What example does the widow give us?

Jesus’ parables involve ordinary people and ordinary situations—a widow pleading for justice, a father longing for a wayward son, a farmer sowing seed, a manager cheating the boss. Antonieta is a living parable, a widow turning prison visits to her son into service of a wider family of many others. Parables use ordinary people to invite us as hearers beyond the ordinary and awaken us to holy mystery, to God ever near in our lives.

Many widows found a home in Christian communities as Luke reports in Acts 6.1 and 9.36-41. Perhaps it is Christian widows like these who preserve the parable at the heart of Sunday’s gospel. Only Luke tells it. However, he also confuses its meaning by framing the parable with a message about how to pray.

As the parable begins, Luke tells us its point—pray always and don’t lose heart. Then follows the four-verse parable about widow seeking her rights and an indifferent judge. In the last three verses Luke reinforces his message about praying and believing our prayer will be heard.

Reading the story with Luke’s frame around it makes it hard to see the unjust judge as anyone else but God. His character implies that God will hear us only if we pray persistently, that God has to be persuaded to listen to us. This is not how Jesus presents God in his other parables. So why here?

And what about the widow? We all know widows and how hard their lives can be. One of the first actions of the early Church after Pentecost was to provide for widows and their children (Acts 6). But the widow in this parable is not asking for food and basic necessities. She is seeking her “just rights.” The word in Greek, ekdikeo, is not the usual term for justice but a word that means settling with an adversary or even seeking vengeance. The judge is arbitrating in a lawsuit. We have a widow with the means and the moxie to take someone to court. How does seeing her like this affect how we hear Jesus’ parable?

The judge neither fears God nor respects human beings, which makes him an unworthy person in Jewish eyes. When he finally acts, it is because he is afraid the widow will disgrace him. The Greek word here means to give him a black eye. This vivid image may mean the widow will make him look too corrupt in others’ eyes or it may mean literally she can beat him up. At any rate, the judge only gives in because her actions threaten him. Does this sound like God?

  • Why do you think Jesus tells a story like this?
  • How do Luke’s framing sentences affect how we see the characters?
  • Who, if anyone, is like God in the parable?

Many of us want to rescue the widow. We imagine her as weak, poor, nonviolent, and in need of protection herself. The parable takes this stereotype apart. Instead of giving us a widow in need, Jesus gives us a widow of voice and action. She wants a ruling against her adversary. She won’t be silenced. She gets what she wants by persistence and social pressure.

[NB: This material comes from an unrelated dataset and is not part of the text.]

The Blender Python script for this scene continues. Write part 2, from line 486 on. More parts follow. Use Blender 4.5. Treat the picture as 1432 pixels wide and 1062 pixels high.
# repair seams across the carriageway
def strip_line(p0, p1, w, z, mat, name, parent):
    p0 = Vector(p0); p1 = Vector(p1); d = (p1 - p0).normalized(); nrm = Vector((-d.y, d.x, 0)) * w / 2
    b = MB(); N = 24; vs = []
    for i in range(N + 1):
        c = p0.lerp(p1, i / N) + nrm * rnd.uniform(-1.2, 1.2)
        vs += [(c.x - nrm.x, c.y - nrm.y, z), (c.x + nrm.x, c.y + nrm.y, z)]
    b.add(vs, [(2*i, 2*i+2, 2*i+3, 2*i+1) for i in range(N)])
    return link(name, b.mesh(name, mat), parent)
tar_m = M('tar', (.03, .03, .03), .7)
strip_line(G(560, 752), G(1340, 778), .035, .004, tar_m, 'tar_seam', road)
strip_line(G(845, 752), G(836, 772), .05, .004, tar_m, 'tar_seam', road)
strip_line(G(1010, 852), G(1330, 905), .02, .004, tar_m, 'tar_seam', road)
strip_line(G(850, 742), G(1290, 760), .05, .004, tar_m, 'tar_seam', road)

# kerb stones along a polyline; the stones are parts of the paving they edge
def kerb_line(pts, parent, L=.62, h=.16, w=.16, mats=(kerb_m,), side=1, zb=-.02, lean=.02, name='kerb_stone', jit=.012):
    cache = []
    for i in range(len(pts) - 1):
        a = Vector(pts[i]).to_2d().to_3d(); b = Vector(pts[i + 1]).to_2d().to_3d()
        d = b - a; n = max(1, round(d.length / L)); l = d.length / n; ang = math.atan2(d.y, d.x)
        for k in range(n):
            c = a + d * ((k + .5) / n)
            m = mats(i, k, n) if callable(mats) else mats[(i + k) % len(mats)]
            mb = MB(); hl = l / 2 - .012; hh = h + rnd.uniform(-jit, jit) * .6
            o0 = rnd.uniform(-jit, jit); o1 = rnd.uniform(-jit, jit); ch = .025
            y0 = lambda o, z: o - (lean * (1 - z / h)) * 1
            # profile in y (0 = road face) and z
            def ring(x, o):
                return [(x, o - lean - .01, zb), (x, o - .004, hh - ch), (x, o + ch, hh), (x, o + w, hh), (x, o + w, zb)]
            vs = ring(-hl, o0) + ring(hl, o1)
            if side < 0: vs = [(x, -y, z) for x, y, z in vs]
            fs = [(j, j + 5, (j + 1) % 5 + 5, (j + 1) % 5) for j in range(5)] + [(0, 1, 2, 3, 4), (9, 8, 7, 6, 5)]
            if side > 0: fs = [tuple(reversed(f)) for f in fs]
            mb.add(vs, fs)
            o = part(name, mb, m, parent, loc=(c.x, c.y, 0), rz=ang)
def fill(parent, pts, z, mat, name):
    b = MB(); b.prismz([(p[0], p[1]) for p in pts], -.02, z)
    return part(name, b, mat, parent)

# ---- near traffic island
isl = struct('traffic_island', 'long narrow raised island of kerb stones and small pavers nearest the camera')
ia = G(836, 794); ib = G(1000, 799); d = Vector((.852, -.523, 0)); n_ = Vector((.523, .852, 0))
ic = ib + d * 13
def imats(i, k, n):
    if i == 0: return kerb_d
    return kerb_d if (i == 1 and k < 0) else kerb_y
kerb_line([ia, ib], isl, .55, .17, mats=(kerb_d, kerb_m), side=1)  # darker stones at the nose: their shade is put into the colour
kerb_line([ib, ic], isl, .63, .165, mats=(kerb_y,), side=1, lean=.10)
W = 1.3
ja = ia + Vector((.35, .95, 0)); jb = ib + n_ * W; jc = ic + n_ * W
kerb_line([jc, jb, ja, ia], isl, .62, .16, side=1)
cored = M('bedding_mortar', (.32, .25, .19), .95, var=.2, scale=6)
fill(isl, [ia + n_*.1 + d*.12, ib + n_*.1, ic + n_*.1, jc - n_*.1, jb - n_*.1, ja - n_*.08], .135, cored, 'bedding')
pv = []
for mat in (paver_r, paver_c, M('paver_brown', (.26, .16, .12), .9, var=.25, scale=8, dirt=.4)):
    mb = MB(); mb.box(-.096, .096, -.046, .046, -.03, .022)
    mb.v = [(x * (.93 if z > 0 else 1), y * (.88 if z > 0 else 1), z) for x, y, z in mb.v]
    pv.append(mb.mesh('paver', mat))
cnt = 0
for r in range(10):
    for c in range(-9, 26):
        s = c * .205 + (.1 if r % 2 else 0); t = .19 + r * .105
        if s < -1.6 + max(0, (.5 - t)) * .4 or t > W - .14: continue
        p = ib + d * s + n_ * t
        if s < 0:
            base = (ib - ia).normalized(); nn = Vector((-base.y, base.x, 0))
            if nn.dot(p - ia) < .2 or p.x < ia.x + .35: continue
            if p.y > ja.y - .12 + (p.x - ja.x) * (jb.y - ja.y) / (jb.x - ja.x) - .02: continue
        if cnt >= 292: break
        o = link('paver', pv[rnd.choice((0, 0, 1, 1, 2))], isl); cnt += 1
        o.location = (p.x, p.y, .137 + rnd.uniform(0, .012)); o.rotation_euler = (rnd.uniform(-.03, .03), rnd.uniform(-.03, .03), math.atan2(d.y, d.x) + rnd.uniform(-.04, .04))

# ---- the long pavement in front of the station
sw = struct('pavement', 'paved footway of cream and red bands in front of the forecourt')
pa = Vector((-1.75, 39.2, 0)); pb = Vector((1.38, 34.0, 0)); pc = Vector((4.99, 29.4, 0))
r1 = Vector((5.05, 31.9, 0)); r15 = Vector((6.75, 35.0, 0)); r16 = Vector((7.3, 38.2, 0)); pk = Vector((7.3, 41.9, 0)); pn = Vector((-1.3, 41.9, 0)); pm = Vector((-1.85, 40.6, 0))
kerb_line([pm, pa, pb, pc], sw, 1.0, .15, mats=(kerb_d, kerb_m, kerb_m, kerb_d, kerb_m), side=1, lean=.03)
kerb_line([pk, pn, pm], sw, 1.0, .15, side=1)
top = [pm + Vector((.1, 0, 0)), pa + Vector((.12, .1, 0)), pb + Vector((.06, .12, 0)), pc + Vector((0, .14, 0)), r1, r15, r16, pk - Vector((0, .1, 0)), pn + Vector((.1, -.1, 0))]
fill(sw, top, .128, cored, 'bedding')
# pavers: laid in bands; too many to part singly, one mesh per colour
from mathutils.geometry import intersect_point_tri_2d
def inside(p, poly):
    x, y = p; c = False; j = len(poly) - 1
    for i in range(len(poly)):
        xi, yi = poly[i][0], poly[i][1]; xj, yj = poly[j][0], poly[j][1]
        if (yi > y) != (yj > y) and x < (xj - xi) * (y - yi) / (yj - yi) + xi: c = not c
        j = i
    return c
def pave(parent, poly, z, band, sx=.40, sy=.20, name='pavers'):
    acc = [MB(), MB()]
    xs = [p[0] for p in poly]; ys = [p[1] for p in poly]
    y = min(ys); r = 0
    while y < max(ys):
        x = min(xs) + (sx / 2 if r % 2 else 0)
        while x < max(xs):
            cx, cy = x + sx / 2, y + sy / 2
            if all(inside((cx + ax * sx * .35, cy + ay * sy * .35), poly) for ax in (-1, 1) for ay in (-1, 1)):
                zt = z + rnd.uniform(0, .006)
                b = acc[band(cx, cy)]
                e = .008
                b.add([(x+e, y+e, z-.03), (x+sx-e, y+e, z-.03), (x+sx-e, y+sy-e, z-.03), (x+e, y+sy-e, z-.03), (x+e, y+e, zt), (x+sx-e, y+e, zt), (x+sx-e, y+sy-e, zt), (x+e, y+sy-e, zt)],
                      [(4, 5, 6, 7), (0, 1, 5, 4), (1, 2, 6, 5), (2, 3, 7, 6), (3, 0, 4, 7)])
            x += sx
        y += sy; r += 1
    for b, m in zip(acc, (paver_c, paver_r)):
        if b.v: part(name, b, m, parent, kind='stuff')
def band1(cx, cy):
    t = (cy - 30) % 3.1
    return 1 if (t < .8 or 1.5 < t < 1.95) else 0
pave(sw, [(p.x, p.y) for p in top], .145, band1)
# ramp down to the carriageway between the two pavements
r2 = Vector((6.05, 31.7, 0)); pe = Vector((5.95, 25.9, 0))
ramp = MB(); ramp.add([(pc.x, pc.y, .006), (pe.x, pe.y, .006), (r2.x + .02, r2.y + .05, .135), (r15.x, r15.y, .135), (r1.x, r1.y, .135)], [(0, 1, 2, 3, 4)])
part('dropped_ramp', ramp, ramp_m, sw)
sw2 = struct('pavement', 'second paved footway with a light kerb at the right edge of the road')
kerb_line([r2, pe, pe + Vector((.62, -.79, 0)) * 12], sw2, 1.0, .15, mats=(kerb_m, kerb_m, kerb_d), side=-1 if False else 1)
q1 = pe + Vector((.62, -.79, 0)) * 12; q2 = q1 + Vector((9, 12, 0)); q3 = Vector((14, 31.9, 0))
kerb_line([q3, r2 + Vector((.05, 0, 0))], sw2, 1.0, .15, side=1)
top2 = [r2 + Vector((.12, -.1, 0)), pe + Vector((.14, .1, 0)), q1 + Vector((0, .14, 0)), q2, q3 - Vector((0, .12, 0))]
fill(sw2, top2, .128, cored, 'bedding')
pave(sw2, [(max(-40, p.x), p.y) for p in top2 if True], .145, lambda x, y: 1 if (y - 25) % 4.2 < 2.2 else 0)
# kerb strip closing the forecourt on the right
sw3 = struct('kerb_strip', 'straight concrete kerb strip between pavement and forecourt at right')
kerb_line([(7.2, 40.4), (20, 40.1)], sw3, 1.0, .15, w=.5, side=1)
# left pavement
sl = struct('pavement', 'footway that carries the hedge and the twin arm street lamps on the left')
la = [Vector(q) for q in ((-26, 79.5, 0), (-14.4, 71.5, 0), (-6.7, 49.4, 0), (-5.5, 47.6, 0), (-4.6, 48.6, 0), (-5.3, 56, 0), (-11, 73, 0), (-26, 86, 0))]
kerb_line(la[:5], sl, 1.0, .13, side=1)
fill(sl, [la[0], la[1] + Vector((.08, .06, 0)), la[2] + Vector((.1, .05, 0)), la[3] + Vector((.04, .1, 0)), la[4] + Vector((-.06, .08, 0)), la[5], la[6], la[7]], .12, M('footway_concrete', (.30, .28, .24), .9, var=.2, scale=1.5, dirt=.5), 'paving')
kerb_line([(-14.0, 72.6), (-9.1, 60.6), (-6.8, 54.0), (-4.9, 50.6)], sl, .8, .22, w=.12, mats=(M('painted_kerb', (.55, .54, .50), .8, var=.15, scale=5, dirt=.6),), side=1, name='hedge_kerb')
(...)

If we read this parable with Jesus’ vision, we see through the eyes of people who have very little access to power and status. The Syrophoenician woman with the sick daughter, the ten lepers, demoniacs—they appeal to Jesus for healing and inclusion. But no one demands a settlement as the widow does. We trivialize her appeal by hearing it as nagging. She may not have power, but she does have voice. She persists in using her voice to seek justice.

The Mothers of the Plaza de Mayo in Argentina gathered to bear witness to the “disappeared” whom the military dictatorship in power had kidnapped and killed. Fourteen of these mothers gathered in April 1977. By Mothers’ Day in October there were 237. Their number increased as the number of the disappeared grew. These witnessed every Thursday in the main plaza in Buenos Aires until 1983 when the regime collapsed.

Candy Lightener formed Mothers Against Drunk Driving, MADD, after a drunk driver with a previous incident hit and killed her 13-year-old daughter. She turned anger and grief into active work to end drunk driving. Today MADD has chapters in every state and claims a 50% reduction in deaths since its 1980 founding.

A segregationist murdered Myrlie Evers’s husband Medgar to stop his civil rights work in 1963. She never stopped hers. She persisted. Widowed with three small children, Myrlie Evers became the first woman to lead the NAACP.

As a lawyer, Ruth Bader Ginsberg won equal pay for equal work for women and equal benefits for widowers and widows raising children. As a Supreme Court judge, Justice Ginsberg inspired young women to persist in the work of equity.

  • How is the widow a model for the Christian?
  • What evils does the judge represent that Christians must resist?
  • Who do you know who protests as the widow does?

When we read Luke’s framing message and Jesus’ parable together, the gospel challenges us both to pray and act. Luke reminds us to pray as if all depended on God. Jesus’ parable shows how to act as if it all depended on us. And although the widow pursues her case alone in the gospel, we can imagine that she belongs to a group like the Mothers, MADD, or the NAACP.

Our challenge is to be single-hearted for God’s kingdom, for the peace and justice that are possible. When it feels as if God is not standing with us, we still need to keep our commitments. Perhaps our reward is a deepening sense that our journey is valuable for the whole community.

  • Whose persistence do you admire?